Wednesday, October 1, 2014

Benjamin R. Hanby and his Paper Trail





My adopted hometown of Westerville, Ohio has a nationally prominent, nineteenth century composer as its hometown hero.  Benjamin R. Hanby (1833-1867) died very young, but in his short life he composed simple songs that became worldwide favorites.  His Christmas songs, Up on the Housetop and Who is He in Yonder Stall? are still performed annually and widely.  And while his Civil War era classic Darling Nelly Gray is no longer quite as well known was it was in the century after the war, it is an important historical artifact.  It was sung universally during the war, North and South, and was once so popular that it was mistaken for the work of Stephen Foster, another balladeer of the antebellum Union.
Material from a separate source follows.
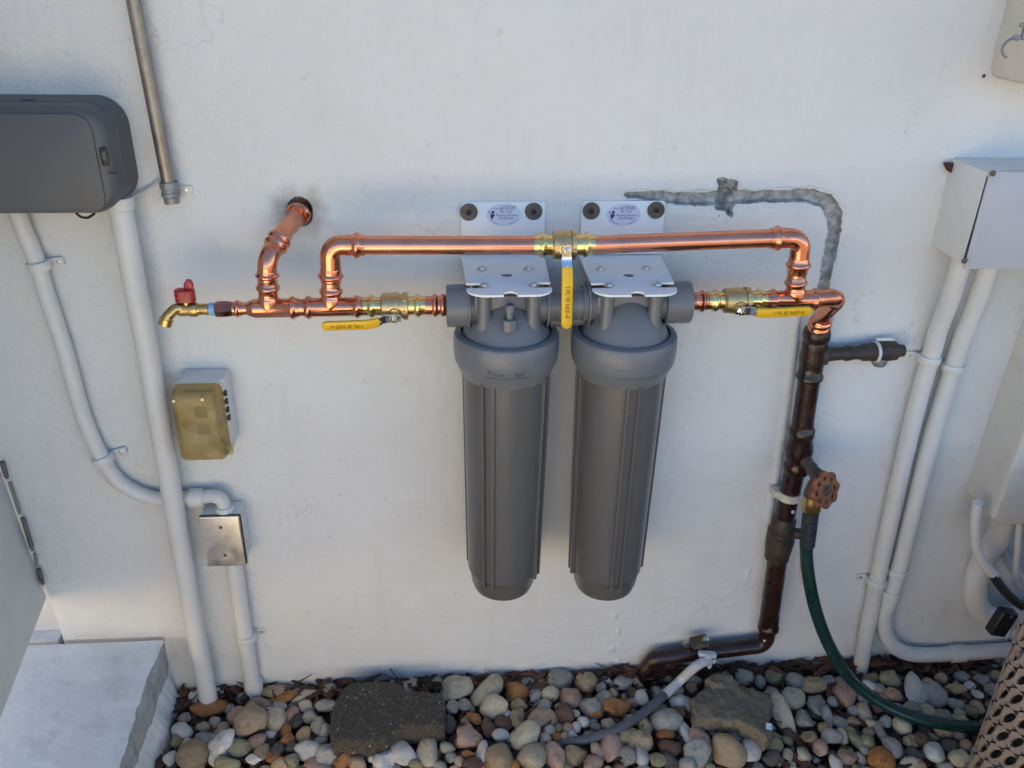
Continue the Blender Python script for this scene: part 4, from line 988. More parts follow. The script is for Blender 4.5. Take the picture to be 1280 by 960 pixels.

I am neither musicologist nor expert on Hanby, but as a librarian/ historian living in Westerville, I could not keep from noticing when Hanby’s name crossed my line of inquiry.  Hanby is, perhaps, not quite famous enough to attract the attention of our scholarly pinnacles such as the Library of Congress of the National Archives.  Only one print biography, Choose You This Day: The Legacy of the Hanbys by Dacia Custer Shoemaker (Westerville, 1983), has been published.  The archives of Otterbein University, Hanby’s alma mater (Class of 1858), has an interesting collection.  But manuscripts in Hanby’s own hand are as scarce as hen’s teeth.  Almost all surviving letters of Benjamin Hanby are in newspaper articles and journals.

Thus I was all the more surprised when I spotted this in an online auction of rare manuscripts:


“146     Hanby, B. R. (1833-67)
Autographed Letter Signed

American composer of the famous anti-slavery song  “Darling Nelly Gray” and some 80 other songs.  John Tasker Howard writes, in “Our American Music” (1954):  “One song, written before the outbreak of the war…achieved a tremendous circulation.”  Partial ALS, 2 pp., 5” X 5 ½”,np, nd.  Fair.  Verso contains old archival tape.  Consists of three closely cropped, irregular portions of an ALS affixed together, with the front side reading in full:  “When I saw my first song, “Darling Nelly Gray” in sheet form for the piano, I was fairly nervous with delight, but, believing that a man likes his own club footed child better than his neighbors perfectly formed one, I did not pose that others would feel much interest in it.  But I have friends who have felt a deeper interest in that song than ever I did.  Most Sincerely B. R. Hanby.”  Extremely scarce – possibly one of the few samples of Hanby’s handwriting in existence.  Although damaged, its content could hardly be improved.  Accompanied by sheet music for Hanby’s popular (among Northern troops) “ ’Ole Shady’ or the Song of the Contraband,” 6 pp, 10 X 13 1/4",” Boston, MA, 1861.  Fair to good.  A scarce first printing of the Northern favorite.  Bookseller Inventory #autograph – 423.
Price:  US $500.00
Bookseller: Main Street Fine Books & MSS, ABAA
Galena, IL USA 61036 ”

                This advertisement, which appeared around 2004, was way out of pocketbook range for me.  I contacted the seller awhile back, who could only tell me that it was sold to a private collector.  I am posting it now only to make the contents available to future scholars, if any, who might wish to read such text by Hanby as survives. 

                I am not sure what the moral of this story is.  It may be that collectors should make documents available to scholars if asked.  Or, it may be that those of us in the library business should keep up with papers in private hands, if only to print them (or put them online, like this one) in ways that are searchable, online or off.  Or, do not be in a hurry to toss out that old pile of letters.  You never know who might want or need them.